Il caso Ilva, la crisi e il compito del governo

martedì 28 maggio 2013


Ora tutti discutono sul calo dei votanti alle amministrative di domenica, del ballottaggio di Roma, della flessione dei grillini e delle divisioni dei Ds. Come se simili questioni politiche fossero al centro dell'attenzione degli italiani. E, soprattutto, come se il futuro del paese dovesse dipendere dalla riduzione o dall'aumento dei partecipanti alle infinite tornate elettorali, come se l'esito del ballottaggio romano fosse destinato a provocare la risurrezione della Capitale dallo stato comatoso in cui versa da almeno cinquant'anni o come se il declino o la ripresa del paese dovesse effettivamente dipendere dalle sorti del Movimento Cinque Stelle o del Partito Democratico.

Bisognerebbe rilevare che l'esito del voto non sarà comunque determinante per la stabilità dell'attuale quadro politico ed incominciare ad occuparsi di questioni molto più serie ed urgenti di cui la prima è sicuramente la sorte dell'Ilva. Che fine potrà fare l'azienda di proprietà della famiglia Riva che rappresenta in prima persona e per l'indotto che produce la siderurgia italiana? L'interrogativo non riguarda i Riva, padre e figli. Che avranno pure otto miliardi di beni sequestrati dalla magistratura ma che, presumibilmente, non hanno problemi di sopravvivenza personale e possono al massimo perdere il rischio di perdere le loro aziende. L'interrogativo riguarda i quarantamila lavoratori occupati nel settore della siderurgia che rischiano di perdere i lavoro e di finire in una cassa integrazione che nel loro caso sarebbe solo il preludio alla disoccupazione. Ma , soprattutto, riguarda la possibilità in genere della società e dell'economia nazionale di uscire dalla crisi che sta minacciando di trascinare il paese in un gorgo al termine del quale non c'è un generico declino ma un vero e proprio tracollo con annessa regressione all'Italia pre-industriale.

Dire che il futuro si gioca sull'Ilva non significa prendere le parti dei Riva, del consiglio di amministrazione dimissionario e stabilire che il diritto al lavoro debba sempre e comunque prevalere rispetto al diritto alla salute. Non significa neppure schierarsi contro ai magistrati che hanno sparato a stanno continuando a sparare a zero contro i Riva e gli amministratori in nome della prevalenza della salute sul lavoro. Significa semplicemente rilevare che la vicenda dell'Ilva è diventata la cartina di tornasole delle possibilità italiane di uscire dalla crisi.

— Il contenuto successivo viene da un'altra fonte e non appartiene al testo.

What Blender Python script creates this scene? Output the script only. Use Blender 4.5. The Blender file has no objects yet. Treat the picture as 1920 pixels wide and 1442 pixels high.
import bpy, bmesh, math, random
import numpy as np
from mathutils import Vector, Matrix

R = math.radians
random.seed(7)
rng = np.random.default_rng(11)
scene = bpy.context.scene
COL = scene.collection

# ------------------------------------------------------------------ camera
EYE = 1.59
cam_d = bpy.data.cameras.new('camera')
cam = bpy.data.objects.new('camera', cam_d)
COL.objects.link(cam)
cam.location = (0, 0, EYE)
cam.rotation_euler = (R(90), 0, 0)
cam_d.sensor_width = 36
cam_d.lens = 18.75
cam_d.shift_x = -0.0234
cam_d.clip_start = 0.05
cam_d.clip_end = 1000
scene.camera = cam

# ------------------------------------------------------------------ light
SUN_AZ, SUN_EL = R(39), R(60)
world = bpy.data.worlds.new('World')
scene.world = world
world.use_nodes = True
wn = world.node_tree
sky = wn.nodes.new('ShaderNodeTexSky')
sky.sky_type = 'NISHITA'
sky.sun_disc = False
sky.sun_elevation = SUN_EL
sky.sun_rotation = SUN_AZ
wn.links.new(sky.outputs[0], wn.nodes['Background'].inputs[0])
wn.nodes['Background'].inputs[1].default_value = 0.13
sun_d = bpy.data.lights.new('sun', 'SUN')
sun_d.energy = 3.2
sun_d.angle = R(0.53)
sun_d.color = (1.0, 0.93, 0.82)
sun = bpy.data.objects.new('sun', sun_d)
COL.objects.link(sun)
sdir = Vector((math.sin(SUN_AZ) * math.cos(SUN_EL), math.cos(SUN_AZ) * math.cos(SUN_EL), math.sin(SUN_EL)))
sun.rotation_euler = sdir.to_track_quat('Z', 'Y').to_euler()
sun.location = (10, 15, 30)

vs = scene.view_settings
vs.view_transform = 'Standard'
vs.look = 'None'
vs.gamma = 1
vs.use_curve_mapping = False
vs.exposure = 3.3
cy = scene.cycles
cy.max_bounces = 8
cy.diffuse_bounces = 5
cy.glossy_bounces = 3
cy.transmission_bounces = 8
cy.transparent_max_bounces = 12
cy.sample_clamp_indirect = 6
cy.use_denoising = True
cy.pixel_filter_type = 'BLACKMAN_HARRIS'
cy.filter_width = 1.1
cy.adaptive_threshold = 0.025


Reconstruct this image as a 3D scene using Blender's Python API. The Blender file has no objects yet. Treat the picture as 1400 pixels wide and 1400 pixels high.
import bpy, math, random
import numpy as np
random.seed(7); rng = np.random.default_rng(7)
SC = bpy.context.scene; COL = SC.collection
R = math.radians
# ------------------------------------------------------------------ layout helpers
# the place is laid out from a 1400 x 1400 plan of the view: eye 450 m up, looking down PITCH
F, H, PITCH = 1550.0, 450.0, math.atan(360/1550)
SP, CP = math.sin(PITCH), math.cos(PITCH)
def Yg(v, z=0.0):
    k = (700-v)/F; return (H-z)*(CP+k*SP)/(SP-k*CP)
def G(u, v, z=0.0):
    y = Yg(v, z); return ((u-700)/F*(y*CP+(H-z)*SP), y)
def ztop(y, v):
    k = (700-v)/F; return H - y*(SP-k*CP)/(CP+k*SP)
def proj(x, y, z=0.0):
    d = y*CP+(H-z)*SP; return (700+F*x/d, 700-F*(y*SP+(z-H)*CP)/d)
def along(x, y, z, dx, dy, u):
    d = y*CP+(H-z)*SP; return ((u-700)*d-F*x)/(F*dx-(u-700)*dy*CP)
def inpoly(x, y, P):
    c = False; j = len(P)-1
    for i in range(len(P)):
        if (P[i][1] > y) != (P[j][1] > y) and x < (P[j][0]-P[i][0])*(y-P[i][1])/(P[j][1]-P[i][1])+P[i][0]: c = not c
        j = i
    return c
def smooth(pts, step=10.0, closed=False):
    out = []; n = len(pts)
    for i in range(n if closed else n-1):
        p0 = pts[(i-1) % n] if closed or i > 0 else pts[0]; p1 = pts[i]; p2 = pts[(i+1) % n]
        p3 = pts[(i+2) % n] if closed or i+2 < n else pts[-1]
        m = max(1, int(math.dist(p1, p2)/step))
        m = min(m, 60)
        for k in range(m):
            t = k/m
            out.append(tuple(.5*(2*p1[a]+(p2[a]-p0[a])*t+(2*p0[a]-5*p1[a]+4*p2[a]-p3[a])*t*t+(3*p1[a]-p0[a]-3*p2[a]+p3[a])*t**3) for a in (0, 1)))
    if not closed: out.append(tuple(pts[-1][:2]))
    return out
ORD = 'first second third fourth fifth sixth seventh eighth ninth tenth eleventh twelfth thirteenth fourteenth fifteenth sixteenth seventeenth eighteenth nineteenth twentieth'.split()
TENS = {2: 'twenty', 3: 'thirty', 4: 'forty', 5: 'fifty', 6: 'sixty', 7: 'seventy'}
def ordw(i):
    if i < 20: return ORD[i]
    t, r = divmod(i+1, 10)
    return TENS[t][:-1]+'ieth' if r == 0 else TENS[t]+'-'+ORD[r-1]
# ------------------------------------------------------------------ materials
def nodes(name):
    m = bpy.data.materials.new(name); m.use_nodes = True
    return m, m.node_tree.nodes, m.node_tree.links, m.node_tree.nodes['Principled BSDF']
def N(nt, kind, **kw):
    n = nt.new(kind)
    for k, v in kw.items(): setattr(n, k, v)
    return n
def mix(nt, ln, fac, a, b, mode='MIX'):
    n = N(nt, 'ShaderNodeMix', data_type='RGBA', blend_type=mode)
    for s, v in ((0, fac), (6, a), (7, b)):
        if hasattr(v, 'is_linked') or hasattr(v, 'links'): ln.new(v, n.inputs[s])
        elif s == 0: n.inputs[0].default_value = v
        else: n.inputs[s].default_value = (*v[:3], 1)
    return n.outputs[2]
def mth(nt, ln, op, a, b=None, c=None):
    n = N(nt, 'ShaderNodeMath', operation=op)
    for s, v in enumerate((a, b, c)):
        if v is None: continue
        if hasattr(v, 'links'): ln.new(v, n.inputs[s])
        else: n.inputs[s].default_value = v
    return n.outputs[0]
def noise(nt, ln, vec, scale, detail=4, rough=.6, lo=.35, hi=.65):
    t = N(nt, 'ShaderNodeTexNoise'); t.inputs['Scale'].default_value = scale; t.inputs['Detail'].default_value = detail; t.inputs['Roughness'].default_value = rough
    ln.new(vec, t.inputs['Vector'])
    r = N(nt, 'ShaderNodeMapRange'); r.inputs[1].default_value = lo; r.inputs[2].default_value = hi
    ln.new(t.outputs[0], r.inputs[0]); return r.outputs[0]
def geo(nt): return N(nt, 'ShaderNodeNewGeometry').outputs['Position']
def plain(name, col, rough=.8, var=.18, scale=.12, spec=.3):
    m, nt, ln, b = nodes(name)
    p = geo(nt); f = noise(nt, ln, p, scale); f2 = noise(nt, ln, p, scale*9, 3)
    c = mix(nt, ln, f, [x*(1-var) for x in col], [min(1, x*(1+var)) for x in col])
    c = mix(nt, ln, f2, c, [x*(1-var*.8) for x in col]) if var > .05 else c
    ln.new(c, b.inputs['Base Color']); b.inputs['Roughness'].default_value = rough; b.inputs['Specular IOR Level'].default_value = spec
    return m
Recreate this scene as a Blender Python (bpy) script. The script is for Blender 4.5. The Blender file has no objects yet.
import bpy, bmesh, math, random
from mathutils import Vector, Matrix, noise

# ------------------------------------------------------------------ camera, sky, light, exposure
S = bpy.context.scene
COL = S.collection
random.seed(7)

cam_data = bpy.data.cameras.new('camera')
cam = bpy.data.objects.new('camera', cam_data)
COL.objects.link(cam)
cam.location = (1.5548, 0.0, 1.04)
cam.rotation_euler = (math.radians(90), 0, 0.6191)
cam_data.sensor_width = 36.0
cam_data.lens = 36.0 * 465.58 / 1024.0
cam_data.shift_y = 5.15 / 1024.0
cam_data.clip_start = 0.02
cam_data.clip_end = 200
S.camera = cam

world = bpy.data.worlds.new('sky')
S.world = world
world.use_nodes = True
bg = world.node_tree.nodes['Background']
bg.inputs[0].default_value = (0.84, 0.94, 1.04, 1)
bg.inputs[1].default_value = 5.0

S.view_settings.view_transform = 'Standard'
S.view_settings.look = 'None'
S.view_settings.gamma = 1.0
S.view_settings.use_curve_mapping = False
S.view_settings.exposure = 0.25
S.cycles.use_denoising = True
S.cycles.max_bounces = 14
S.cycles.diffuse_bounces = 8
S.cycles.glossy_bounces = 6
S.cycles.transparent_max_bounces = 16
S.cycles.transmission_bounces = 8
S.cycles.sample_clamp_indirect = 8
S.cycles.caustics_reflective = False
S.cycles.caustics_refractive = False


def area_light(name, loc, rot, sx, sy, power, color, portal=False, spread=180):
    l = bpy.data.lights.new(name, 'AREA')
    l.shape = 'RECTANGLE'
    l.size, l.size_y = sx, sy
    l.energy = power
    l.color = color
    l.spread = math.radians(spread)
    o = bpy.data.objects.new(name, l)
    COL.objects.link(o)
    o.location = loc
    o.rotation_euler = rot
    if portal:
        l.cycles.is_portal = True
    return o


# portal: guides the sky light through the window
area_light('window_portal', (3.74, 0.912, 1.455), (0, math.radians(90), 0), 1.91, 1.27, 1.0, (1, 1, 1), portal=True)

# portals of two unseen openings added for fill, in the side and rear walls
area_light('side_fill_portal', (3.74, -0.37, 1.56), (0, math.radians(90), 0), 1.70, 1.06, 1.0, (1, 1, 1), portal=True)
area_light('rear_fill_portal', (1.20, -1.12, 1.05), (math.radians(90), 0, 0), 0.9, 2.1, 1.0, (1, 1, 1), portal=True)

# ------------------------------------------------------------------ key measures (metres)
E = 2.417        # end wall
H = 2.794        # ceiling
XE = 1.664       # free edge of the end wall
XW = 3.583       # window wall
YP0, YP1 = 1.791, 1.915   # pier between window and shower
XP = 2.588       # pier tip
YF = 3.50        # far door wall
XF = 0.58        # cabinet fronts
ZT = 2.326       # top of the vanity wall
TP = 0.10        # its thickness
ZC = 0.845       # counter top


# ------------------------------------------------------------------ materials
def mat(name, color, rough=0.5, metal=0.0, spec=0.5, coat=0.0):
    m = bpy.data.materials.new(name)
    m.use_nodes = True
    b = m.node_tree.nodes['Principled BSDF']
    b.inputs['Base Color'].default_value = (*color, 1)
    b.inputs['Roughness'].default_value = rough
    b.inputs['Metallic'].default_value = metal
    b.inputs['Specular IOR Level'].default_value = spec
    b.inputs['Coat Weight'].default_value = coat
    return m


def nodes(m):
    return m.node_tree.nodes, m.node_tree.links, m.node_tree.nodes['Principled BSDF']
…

Dalla soluzione che si darà al problema Ilva, in altri termini, si potrà vedere se e come il paese riuscirà a riprendere la via della crescita e dello sviluppo. Non importa quale potrà essere il tipo di soluzione che potrà essere presa. Se diretta a difendere il settore della siderurgia italiana o se mettere una pietra tombale sull'acciaio simbolo dello sviluppo industriale e puntare su qualsiasi altro tipo di economia diversa da quella manifatturiera. L'importante è che una soluzione venga comunque presa. Senza tentennamenti, senza equivoci, senza rinvii di sorta e tenendo ben conto delle conseguenze che ogni scelta è destinata a provocare . Si vuole difendere la siderurgia? Bisogna strappare l'Ilva dalle mani di una magistratura che non conosce la regola del “summum jus, summa iniuria”.

Si vuole chiudere l'Ilva e convertire l'impianto di Taranto in una oasi del Wwf? Bisogna trovare i soldi per pagare la cassa integrazione per anni ed anni a quarantamila lavoratori oltre che i finanziamenti necessari a bonificare un'area consegnata irresponsabilmente per decenni e decenni al massimo inquinamento. Ciò che non bisognerebbe fare è non prendere una decisione precisa. Cioè cercare di scaricare sullo stato il compito di salvare la siderurgia inventando qualche marchingegno per imbrogliare Bruxelles e la Ue. E sperare che la cacciata dei Riva e l'intervento pubblico possano placare la furia salutista di una magistratura che, con la scusa che non le compete, se ne infischia dei problemi sociali ed economici. Il governo Letta, se c'è, batta un colpo!